As vendas dela subiram após a publicação do texto dele, sobretudo as do primeiro tomo de sua tetralogia, "A Amiga Genial", o que indica que novos leitores tiveram sua curiosidade despertada pelo ar de fofoca, amplificado por meios que fizeram até listas resumindo o quiproquó.
Um dos artigos, publicado no blog da "London Review of Books" (por um anônimo, diga-se), intitulava-se "por que estragar a diversão?".
O título sintetiza o desconforto.
Elena Ferrante construiu sua carreira literária, desde 1992, sob esse nome. Sua recepção na Itália aumentou com o estouro internacional da Série Napolitana, tetralogia que percorre subgêneros, como o romance de formação e o romance social, em que a narradora, uma escritora, revela tudo o que sabe sobre sua amiga desaparecida.

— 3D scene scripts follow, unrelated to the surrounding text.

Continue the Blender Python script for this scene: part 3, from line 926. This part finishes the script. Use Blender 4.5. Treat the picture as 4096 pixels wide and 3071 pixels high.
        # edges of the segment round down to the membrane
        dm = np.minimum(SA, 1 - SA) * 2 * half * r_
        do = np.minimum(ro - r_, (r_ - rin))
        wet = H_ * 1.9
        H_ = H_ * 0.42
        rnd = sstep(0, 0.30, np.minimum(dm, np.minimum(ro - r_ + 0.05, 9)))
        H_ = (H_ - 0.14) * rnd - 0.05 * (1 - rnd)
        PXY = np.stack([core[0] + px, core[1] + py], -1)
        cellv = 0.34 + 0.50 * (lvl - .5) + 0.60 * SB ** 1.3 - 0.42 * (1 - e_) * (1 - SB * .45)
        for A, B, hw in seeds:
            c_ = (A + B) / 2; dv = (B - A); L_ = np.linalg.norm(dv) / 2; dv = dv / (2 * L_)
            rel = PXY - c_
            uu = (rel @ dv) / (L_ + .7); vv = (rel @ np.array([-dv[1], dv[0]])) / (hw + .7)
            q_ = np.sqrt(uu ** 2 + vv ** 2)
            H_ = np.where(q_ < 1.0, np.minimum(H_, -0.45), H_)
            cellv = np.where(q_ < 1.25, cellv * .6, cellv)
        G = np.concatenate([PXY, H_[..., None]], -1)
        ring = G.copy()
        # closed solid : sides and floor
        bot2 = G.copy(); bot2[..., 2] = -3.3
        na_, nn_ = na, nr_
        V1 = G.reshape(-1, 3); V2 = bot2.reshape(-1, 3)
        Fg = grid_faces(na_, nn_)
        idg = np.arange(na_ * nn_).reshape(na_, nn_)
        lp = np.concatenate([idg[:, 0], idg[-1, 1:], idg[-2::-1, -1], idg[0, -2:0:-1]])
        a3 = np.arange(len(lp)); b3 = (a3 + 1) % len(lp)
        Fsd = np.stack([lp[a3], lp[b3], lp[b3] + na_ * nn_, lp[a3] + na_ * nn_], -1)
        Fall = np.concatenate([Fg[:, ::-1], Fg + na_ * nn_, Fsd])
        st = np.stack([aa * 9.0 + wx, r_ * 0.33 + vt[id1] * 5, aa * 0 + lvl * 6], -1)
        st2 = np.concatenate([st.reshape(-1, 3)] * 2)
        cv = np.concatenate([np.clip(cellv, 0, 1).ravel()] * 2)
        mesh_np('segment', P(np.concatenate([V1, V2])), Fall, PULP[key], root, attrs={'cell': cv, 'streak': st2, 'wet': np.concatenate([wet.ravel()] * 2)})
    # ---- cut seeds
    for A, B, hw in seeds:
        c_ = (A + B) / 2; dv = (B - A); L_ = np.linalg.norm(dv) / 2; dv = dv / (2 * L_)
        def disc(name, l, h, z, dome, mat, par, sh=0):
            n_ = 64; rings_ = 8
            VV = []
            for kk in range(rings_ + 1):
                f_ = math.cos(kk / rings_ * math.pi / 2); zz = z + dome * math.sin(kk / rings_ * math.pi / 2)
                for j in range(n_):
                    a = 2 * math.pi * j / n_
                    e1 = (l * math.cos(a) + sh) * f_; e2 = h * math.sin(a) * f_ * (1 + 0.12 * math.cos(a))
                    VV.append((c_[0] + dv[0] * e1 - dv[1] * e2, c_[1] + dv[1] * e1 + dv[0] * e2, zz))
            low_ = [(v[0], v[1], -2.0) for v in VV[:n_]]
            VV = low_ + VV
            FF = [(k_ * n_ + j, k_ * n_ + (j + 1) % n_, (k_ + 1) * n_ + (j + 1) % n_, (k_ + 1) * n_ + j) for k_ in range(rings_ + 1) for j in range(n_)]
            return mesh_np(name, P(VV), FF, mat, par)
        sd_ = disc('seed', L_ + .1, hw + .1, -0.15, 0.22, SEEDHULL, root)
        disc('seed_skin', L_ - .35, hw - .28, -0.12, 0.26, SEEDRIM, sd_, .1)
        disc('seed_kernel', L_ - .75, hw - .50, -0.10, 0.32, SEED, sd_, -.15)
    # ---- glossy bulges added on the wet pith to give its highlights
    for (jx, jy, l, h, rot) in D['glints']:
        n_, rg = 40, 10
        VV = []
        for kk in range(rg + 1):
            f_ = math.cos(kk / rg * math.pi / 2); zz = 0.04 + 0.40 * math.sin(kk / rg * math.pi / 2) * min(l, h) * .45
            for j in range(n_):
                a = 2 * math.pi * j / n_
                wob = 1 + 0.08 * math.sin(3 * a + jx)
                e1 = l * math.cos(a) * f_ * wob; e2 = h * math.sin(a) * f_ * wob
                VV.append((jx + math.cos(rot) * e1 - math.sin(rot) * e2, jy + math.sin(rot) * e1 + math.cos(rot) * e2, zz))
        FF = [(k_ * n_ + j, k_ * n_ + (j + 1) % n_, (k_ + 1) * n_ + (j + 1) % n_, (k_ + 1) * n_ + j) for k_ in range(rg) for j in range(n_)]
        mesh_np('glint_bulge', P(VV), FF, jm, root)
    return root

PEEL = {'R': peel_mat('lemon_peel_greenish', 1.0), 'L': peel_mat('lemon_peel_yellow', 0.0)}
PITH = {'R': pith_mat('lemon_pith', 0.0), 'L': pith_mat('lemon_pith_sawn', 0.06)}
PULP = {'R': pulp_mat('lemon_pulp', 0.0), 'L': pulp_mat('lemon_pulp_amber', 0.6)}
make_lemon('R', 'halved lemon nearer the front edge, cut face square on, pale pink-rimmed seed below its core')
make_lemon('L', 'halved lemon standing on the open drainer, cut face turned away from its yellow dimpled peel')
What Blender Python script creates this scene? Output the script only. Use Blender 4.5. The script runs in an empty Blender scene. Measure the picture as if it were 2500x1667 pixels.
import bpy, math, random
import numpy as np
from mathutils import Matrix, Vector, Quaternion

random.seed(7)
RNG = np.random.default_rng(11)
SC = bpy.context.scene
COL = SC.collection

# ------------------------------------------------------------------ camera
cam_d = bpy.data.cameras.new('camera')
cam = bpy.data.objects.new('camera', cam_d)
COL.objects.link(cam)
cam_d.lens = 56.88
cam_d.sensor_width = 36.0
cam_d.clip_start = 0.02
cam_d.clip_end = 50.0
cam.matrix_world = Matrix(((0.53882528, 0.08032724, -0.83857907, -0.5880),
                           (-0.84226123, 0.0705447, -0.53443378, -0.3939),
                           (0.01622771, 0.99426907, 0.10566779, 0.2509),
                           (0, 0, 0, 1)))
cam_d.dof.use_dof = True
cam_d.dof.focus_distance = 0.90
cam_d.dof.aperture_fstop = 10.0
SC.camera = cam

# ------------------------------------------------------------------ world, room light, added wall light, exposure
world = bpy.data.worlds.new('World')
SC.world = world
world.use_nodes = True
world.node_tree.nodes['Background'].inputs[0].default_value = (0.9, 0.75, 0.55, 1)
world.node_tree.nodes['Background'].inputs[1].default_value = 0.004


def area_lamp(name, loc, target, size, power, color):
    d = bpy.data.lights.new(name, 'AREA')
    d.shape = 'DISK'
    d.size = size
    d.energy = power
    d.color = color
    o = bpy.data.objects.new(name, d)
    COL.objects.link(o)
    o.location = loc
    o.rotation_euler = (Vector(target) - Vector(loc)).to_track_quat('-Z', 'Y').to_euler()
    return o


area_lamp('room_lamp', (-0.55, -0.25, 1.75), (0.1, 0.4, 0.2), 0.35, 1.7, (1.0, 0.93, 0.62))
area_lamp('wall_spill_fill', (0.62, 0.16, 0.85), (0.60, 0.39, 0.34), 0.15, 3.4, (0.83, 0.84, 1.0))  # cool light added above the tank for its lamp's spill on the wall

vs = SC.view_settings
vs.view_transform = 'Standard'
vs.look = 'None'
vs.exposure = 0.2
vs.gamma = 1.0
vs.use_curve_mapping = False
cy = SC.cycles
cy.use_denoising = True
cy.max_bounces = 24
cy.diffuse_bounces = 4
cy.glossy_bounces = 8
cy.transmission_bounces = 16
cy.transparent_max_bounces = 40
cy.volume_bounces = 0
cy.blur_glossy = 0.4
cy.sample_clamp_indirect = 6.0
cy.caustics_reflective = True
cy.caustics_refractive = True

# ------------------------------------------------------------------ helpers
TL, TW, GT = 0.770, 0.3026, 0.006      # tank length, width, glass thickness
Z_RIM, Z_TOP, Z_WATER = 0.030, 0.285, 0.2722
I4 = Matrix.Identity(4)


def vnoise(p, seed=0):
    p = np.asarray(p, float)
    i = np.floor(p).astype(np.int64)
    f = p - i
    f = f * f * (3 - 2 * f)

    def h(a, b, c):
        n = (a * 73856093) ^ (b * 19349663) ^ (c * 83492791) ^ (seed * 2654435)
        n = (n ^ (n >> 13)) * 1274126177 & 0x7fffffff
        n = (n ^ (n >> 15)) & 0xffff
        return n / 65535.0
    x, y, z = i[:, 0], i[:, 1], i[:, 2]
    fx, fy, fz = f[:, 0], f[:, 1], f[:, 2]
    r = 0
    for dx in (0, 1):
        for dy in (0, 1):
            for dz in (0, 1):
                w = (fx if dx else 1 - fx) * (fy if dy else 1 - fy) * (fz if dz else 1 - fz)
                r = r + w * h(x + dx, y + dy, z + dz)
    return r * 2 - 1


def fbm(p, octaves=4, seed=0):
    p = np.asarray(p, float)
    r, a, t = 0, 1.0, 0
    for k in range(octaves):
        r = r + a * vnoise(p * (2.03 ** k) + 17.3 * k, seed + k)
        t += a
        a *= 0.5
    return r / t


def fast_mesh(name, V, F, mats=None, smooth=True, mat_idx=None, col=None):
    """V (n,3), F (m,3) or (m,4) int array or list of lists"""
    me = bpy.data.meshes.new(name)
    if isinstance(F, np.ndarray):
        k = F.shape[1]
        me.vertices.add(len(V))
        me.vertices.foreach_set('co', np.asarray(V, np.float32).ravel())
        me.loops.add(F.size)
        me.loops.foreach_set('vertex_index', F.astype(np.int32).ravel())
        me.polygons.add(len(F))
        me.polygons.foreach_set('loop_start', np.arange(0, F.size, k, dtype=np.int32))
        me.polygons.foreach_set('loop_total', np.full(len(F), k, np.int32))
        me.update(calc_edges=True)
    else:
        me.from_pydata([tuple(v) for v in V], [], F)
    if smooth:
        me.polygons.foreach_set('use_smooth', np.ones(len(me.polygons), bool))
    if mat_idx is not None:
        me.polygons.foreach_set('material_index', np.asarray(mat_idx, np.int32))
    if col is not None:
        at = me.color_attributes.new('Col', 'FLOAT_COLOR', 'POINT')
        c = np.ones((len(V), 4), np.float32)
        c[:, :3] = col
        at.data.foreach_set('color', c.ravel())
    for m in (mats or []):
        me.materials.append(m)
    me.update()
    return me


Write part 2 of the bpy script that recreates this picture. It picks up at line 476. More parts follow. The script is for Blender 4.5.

Nela, Ferrante deu um passo ousado. Nomeou sua narradora Elena. Entrou nas convenções da autoficção e fez muitos leitores procurarem nos livros não a história da personagem, mas a da autora, deixando-lhe pistas possivelmente falsas, de uma infância miserável superada pela força da literatura.
O gesto talvez tenha sido uma crítica a essas mesmas convenções. Com certeza, foi um jogo literário.
Até a fama desses romances, acolhidos com entusiasmo tanto pelo público como pela crítica, poucos terão se perguntado quem era a escritora escondida.
A insistência com que se buscou essa revelação não é só uma invasão da sua privacidade, como clamaram seus editores, mas de sua ficção. É exigir os fatos reais quando se tem os narrados.
Elena Ferrante existe e não há motivo para buscar outro nome.